◆ The request: Find every line in the records that holds the string "scene". Copy each one.

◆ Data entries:
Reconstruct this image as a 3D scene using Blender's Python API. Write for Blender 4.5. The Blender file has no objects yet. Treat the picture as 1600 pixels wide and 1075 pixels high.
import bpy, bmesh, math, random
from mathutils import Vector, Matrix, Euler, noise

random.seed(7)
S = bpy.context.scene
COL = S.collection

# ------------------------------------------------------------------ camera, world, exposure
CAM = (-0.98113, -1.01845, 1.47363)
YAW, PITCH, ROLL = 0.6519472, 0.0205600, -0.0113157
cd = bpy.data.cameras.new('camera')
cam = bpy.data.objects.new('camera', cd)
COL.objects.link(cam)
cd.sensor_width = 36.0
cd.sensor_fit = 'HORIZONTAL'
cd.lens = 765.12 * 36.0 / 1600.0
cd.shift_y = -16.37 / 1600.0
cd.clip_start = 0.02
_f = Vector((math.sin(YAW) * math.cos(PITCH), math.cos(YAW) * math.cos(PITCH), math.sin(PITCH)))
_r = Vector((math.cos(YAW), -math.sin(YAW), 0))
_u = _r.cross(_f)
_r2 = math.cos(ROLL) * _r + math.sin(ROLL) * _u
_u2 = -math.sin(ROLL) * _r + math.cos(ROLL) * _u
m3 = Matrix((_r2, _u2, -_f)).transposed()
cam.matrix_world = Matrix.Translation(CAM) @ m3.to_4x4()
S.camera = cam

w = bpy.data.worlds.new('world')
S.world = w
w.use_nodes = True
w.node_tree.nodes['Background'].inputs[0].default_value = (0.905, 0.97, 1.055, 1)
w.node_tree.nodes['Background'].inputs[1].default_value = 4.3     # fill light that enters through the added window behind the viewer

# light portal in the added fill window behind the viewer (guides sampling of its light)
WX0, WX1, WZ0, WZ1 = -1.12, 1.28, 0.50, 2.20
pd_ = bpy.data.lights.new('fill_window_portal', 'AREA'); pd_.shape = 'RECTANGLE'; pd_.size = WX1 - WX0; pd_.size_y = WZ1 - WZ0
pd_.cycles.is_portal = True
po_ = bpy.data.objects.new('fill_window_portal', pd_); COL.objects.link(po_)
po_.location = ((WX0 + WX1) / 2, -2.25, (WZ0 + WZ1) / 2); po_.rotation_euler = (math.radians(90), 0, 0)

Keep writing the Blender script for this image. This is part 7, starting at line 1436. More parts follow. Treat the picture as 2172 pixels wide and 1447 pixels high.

◆ Output of the exercise:
Reconstruct this image as a 3D scene using Blender's Python API. Write for Blender 4.5. The Blender file has no objects yet. Treat the picture as 1600 pixels wide and 1075 pixels high.
S = bpy.context.scene